WHAT TO WORK ON:
Write out the opening lines of the data word for word, up to and including the line with "return tag(o_, label, cat, group)", and leave every picture and every later line out.

SUPPLIED INFORMATION:

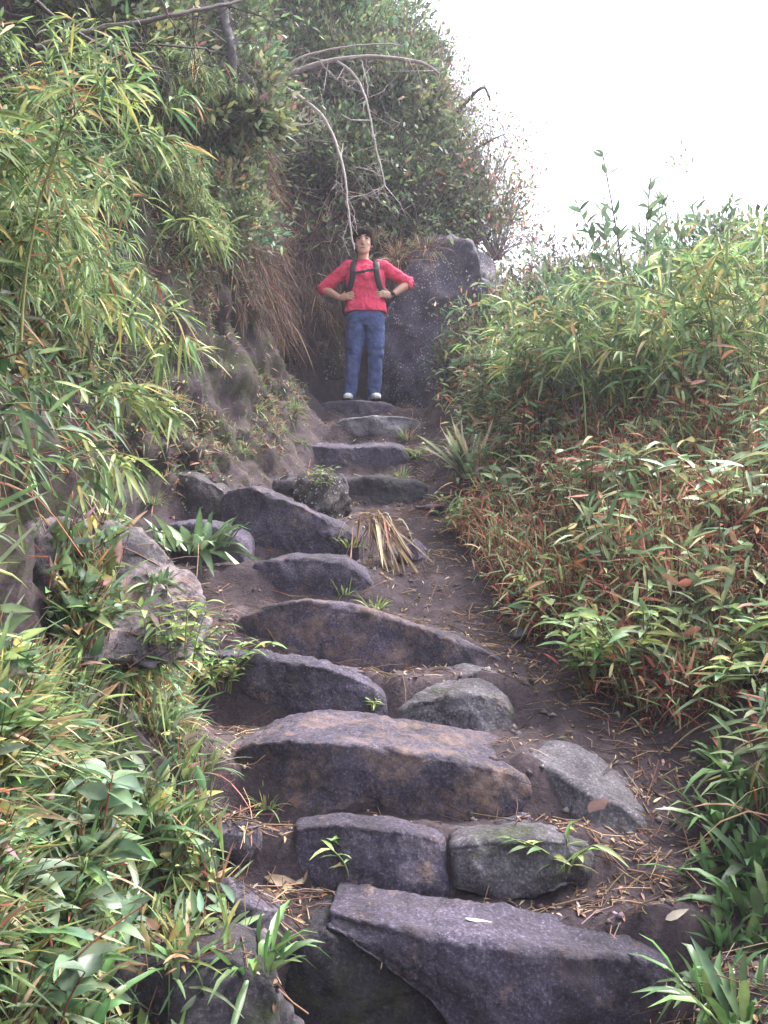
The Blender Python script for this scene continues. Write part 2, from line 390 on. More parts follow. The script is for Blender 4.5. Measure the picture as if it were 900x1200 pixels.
def boulder(name, label, cat, c, r, mat, seed, cuts=(), group=None, amp=.03, res=(90, 60), fq=1.0, pw=2.4, rz=0.0):
    nu, nv = res
    u = np.linspace(0, 2 * np.pi, nu, endpoint=False); v = np.linspace(-np.pi / 2 + .02, np.pi / 2 - .02, nv)
    U, Vv = np.meshgrid(u, v)
    d = np.stack([np.cos(U) * np.cos(Vv), np.sin(U) * np.cos(Vv), np.sin(Vv)], -1).reshape(-1, 3)
    k = (np.abs(d) ** pw).sum(1) ** (-1 / pw); d = d * k[:, None]
    for nn, dd in cuts:
        nn = nz(np.array(nn, float)); o = d @ nn - dd; d = d - np.maximum(0, o)[:, None] * nn * .93
    rs = np.random.default_rng(seed)
    for q in range(9):
        nn = nz(rs.normal(size=3)); o = d @ nn - rs.uniform(.72, .98); d = d - np.maximum(0, o)[:, None] * nn * .9
    ca, sa = math.cos(rz), math.sin(rz)
    V = d * np.array(r); V = np.stack([V[:, 0] * ca - V[:, 1] * sa, V[:, 0] * sa + V[:, 1] * ca, V[:, 2]], -1)
    N = nz(d / np.array(r)); N = np.stack([N[:, 0] * ca - N[:, 1] * sa, N[:, 0] * sa + N[:, 1] * ca, N[:, 2]], -1)
    V = chip(V, N, seed, amp * .4, 22)
    o = seed * 3.7
    V = V + N * (amp * 1.3 * fbm(V * 2.6 * fq + o, 3, seed) + amp * .5 * fbm(V * 9 * fq + o, 3, seed + 3) + amp * .2 * fbm(V * 35 * fq + o, 2, seed + 5))[:, None]
    ii = np.arange(nu * nv).reshape(nv, nu); jn = np.roll(ii, -1, 1)
    Q = np.stack([ii[:-1], jn[:-1], jn[1:], ii[1:]], -1).reshape(-1, 4)
    solid(V + np.array(c), Q)
    o_ = link(name, make_mesh(name, V, [Q, ii[0][::-1][None], ii[-1][None]]), mat, loc=c)
    return tag(o_, label, cat, group)

SN, SC = 'stone_step', 'stone step'
slab(SN, 'broad dark slab filling the bottom of the stairway, its left edge cut off diagonally', SC, [(378, 1066, 1078, 2.93), (430, 1078, 1110, 2.86), (500, 1092, 1165, 2.81), (570, 1102, 1225, 2.78), (640, 1110, 1275, 2.78), (710, 1116, 1270, 2.78), (800, 1128, 1270, 2.82)], .22, ROCK, 1, bury=.02, lean=-.02, amp=.024, rnd=0.030, pw=16)
slab(SN, 'damp black mossy rock tucked under the diagonal edge of the bottom slab', SC, [(322, 1080, 1290, 2.9), (400, 1094, 1290, 2.86), (520, 1130, 1290, 2.86), (640, 1180, 1290, 2.86)], .25, ROCK_DARK, 2, amp=.03, rnd=.05)
slab(SN, 'squared dark block with pale chipped top edge and a grass sprig at its foot', SC, [(343, 970, 1032, 3.24), (400, 966, 1040, 3.18), (470, 972, 1042, 3.16), (526, 986, 1035, 3.2)], .1, ROCK, 3, rnd=.018, amp=.02, pw=24, bury=.05)
slab(SN, 'pale grey block with flaked top and jagged lower edge, beside the squared dark block', SC, [(529, 988, 1024, 3.18), (590, 984, 1036, 3.14), (650, 982, 1028, 3.14), (692, 988, 1015, 3.22)], .12, ROCK_PALE, 4, rnd=.018, amp=.022, pw=18, bury=.04)
slab(SN, 'long bowed step slab with wide flat top and rust-streaked dark face', SC, [(268, 874, 925, 3.58), (330, 866, 942, 3.47), (430, 872, 956, 3.42), (540, 890, 964, 3.4), (626, 908, 960, 3.45)], .46, ROCK_TAN, 5, slope=.01, lean=-.02, amp=.022, rnd=0.018, pw=11)
slab(SN, 'low wavy grey slab with an overhung lip, beneath the big tilted slab on its left', SC, [(224, 764, 806, 4.42), (300, 769, 828, 4.2), (370, 778, 840, 4.12), (450, 804, 845, 4.15)], .14, ROCK, 6, amp=.028, rnd=0.024, lean=.02)
slab(SN, 'small rounded saddle-shaped stone above the right half of the long bowed slab', SC, [(456, 826, 868, 4.08), (510, 815, 872, 4.02), (560, 808, 868, 4.0), (612, 818, 852, 4.06)], .2, ROCK_PALE, 7, amp=.03, rnd=0.036, pw=4)
slab(SN, 'flat stone sloping down to the right, beside the right end of the long bowed slab', SC, [(586, 878, 915, 3.56), (650, 902, 945, 3.46), (700, 930, 955, 3.39), (756, 948, 965, 3.35)], .32, ROCK_PALE, 8, slope=.02, amp=.02, rnd=.04, pw=4, bury=.15)
slab(SN, 'largest tilted slab with tan-stained face, its top sloping down to the right', SC, [(262, 738, 790, 4.8), (300, 712, 800, 4.68), (350, 701, 808, 4.58), (430, 714, 830, 4.5), (500, 736, 836, 4.47), (592, 768, 806, 4.52)], .13, ROCK_TAN, 9, lean=-.05, amp=.024, rnd=.03, pw=16, slope=-.02)
slab('wedge_stone', 'small grey wedge stone under the right end of the largest tilted slab', 'rock', [(505, 800, 850, 4.24), (555, 788, 850, 4.24), (612, 794, 845, 4.26)], .2, ROCK_PALE, 10, group='loose stones', amp=.03, pw=3)
slab(SN, 'smooth rounded dark block just behind the largest tilted slab', SC, [(278, 660, 705, 5.65), (340, 651, 712, 5.5), (400, 655, 714, 5.44), (450, 684, 712, 5.5)], .22, ROCK, 11, amp=.024, rnd=0.036, pw=5)
slab(SN, 'tall tilted slab running down from the left bank to the dead fronds', SC, [(256, 576, 650, 6.42), (290, 570, 662, 6.34), (350, 592, 668, 6.22), (418, 626, 660, 6.15)], .14, ROCK, 12, amp=.03, rnd=.02, pw=12)
slab(SN, 'mossy slab set against the left bank, behind the left end of the tall tilted slab', SC, [(176, 548, 612, 6.72), (225, 555, 628, 6.62), (266, 574, 625, 6.56)], .16, ROCK_MOSS, 13, amp=.03, rnd=.025, pw=12)
slab(SN, 'low dark stone behind the strappy green plant', SC, [(176, 614, 650, 6.15), (235, 612, 660, 6.05), (287, 630, 655, 5.98)], .2, ROCK, 14, amp=.025, rnd=.03, pw=7)
slab(SN, 'low worn earthy step below the three topmost steps', SC, [(388, 562, 588, 7.95), (440, 557, 590, 7.85), (502, 564, 588, 7.9)], .5, ROCK_DARK, 15, amp=.025, rnd=.05)
slab(SN, 'layered step with pale crumbled top, third from the top', SC, [(338, 520, 545, 8.8), (400, 524, 556, 8.65), (480, 521, 553, 8.65)], .5, ROCK, 16, amp=.03, rnd=.03, slope=.04)
slab(SN, 'pale-edged step slab, second from the top', SC, [(390, 491, 516, 9.3), (440, 486, 518, 9.22), (496, 489, 512, 9.3)], .45, ROCK_PALE, 17, amp=.022, rnd=.03)
slab(SN, 'topmost step, dark flat stone under the feet of the man', SC, [(370, 471, 500, 10.0), (420, 468, 502, 9.93), (466, 473, 498, 9.97)], .75, ROCK, 18, amp=.015, rnd=.03, slope=.0, pw=8)

def bl(name, label, px, py, Y, r, mat, seed, cuts=(), group='loose stones', **k):
    return boulder(name, label, 'rock', P(px, py, Y), r, mat, seed, cuts, group, **k)
boulder('boulder', 'large purple-grey boulder speckled with white lichen, behind the man', 'boulder', P(528, 408, 11.2), (.95, .85, 1.42), ROCK_SPECK, 31,
        cuts=[((.75, -.1, .62), .62), ((-.72, -.1, .6), .74), ((0, -1, .12), .62), ((.55, -.8, 0), .72), ((.15, -.1, 1), .80)], amp=.06, res=(160, 110), fq=.8, group='boulders')
boulder('boulder', 'pale blocky rock ledge on the upper right shoulder of the large speckled boulder', 'boulder', P(545, 330, 11.3), (.42, .5, .5), ROCK_SPECK, 32, cuts=[((.6, -.5, .6), .6), ((0, -1, 0), .6)], amp=.05, group='boulders')
boulder('boulder', 'dark boulder half hidden by shrubs, right of the large speckled boulder', 'boulder', P(590, 420, 11.0), (.36, .5, .75), ROCK_DARK, 33, cuts=[((.6, -.3, .5), .6)], amp=.05, group='boulders')
boulder('rock_outcrop', 'mossy rock face in the shadowed hollow, left of the standing man', 'rock outcrop', P(352, 425, 11.05), (.62, .5, .75), ROCK_MOSS, 34, cuts=[((0, -1, .1), .55), ((-.5, -.5, .5), .7)], amp=.07, res=(110, 80), group='boulders')
boulder('rock_outcrop', 'rough outcrop patched with pink lichen, jutting from the left bank', 'rock outcrop', hit(60, 705) + np.array([-.1, .14, -.02]), (.5, .32, .27), ROCK_PINK, 35, cuts=[((.7, -.5, .4), .62), ((0, -.9, .3), .66)], amp=.045, res=(130, 90), group='boulders')
boulder('rock_outcrop', 'dark damp rock overhung by red and green shoots, lowest on the left bank', 'rock outcrop', P(150, 1215, 2.5), (.42, .25, .22), ROCK_DARK, 36, cuts=[((.3, -.9, .3), .6)], amp=.05, res=(120, 80), group='boulders')
bl('bank_stone', 'dark angular stone in the grass edge, beside the squared dark step block', 265, 985, 3.15, (.1, .1, .06), ROCK, 37, amp=.02, fq=2, res=(50, 34))
bl('bank_stone', 'dark wedge stone poking from dry litter, left of the bottom slab', 290, 1062, 2.88, (.13, .1, .07), ROCK, 38, cuts=[((.7, 0, .7), .5)], amp=.02, fq=2, res=(50, 34))
bl('bank_stone', 'small half-buried stone at the right foot of the long bowed slab', 598, 968, 3.4, (.075, .07, .05), ROCK, 39, amp=.016, fq=2.5, res=(44, 30))
bl('path_stone', 'purple-grey stone bulging from the dirt path, right of the dead fronds', 487, 655, 6.1, (.11, .16, .13), ROCK, 40, amp=.03, fq=1.6, res=(50, 36))
bl('path_stone', 'thin flat slate lying on the dirt path below the upper steps', 505, 594, 7.2, (.13, .1, .022), ROCK_PALE, 41, amp=.008, fq=3, res=(44, 24))
bl('path_stone', 'squarish stone beside the tufted mound, under the bare left bank', 338, 565, 7.35, (.11, .1, .09), ROCK_PALE, 42, amp=.02, fq=2, res=(44, 30))
bl('path_stone', 'small dark stone on the right shoulder of the tufted mound', 398, 572, 7.2, (.07, .08, .11), ROCK, 43, amp=.02, fq=2, res=(40, 28), rz=.5)
bl('path_stone', 'small pale stone sunk in the dirt where the right grass begins', 612, 742, 4.9, (.05, .06, .03), ROCK_PALE, 44, amp=.012, fq=3, res=(36, 24))
bl('path_stone', 'mossy earth mound carrying a leafy tuft, left of the low earthy step', 375, 585, 7.1, (.2, .18, .2), ROCK_MOSS, 47, amp=.03, fq=1.6, res=(60, 40))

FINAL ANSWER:
The Blender Python script for this scene continues. Write part 2, from line 390 on. More parts follow. The script is for Blender 4.5. Measure the picture as if it were 900x1200 pixels.
def boulder(name, label, cat, c, r, mat, seed, cuts=(), group=None, amp=.03, res=(90, 60), fq=1.0, pw=2.4, rz=0.0):
    nu, nv = res
    u = np.linspace(0, 2 * np.pi, nu, endpoint=False); v = np.linspace(-np.pi / 2 + .02, np.pi / 2 - .02, nv)
    U, Vv = np.meshgrid(u, v)
    d = np.stack([np.cos(U) * np.cos(Vv), np.sin(U) * np.cos(Vv), np.sin(Vv)], -1).reshape(-1, 3)
    k = (np.abs(d) ** pw).sum(1) ** (-1 / pw); d = d * k[:, None]
    for nn, dd in cuts:
        nn = nz(np.array(nn, float)); o = d @ nn - dd; d = d - np.maximum(0, o)[:, None] * nn * .93
    rs = np.random.default_rng(seed)
    for q in range(9):
        nn = nz(rs.normal(size=3)); o = d @ nn - rs.uniform(.72, .98); d = d - np.maximum(0, o)[:, None] * nn * .9
    ca, sa = math.cos(rz), math.sin(rz)
    V = d * np.array(r); V = np.stack([V[:, 0] * ca - V[:, 1] * sa, V[:, 0] * sa + V[:, 1] * ca, V[:, 2]], -1)
    N = nz(d / np.array(r)); N = np.stack([N[:, 0] * ca - N[:, 1] * sa, N[:, 0] * sa + N[:, 1] * ca, N[:, 2]], -1)
    V = chip(V, N, seed, amp * .4, 22)
    o = seed * 3.7
    V = V + N * (amp * 1.3 * fbm(V * 2.6 * fq + o, 3, seed) + amp * .5 * fbm(V * 9 * fq + o, 3, seed + 3) + amp * .2 * fbm(V * 35 * fq + o, 2, seed + 5))[:, None]
    ii = np.arange(nu * nv).reshape(nv, nu); jn = np.roll(ii, -1, 1)
    Q = np.stack([ii[:-1], jn[:-1], jn[1:], ii[1:]], -1).reshape(-1, 4)
    solid(V + np.array(c), Q)
    o_ = link(name, make_mesh(name, V, [Q, ii[0][::-1][None], ii[-1][None]]), mat, loc=c)
    return tag(o_, label, cat, group)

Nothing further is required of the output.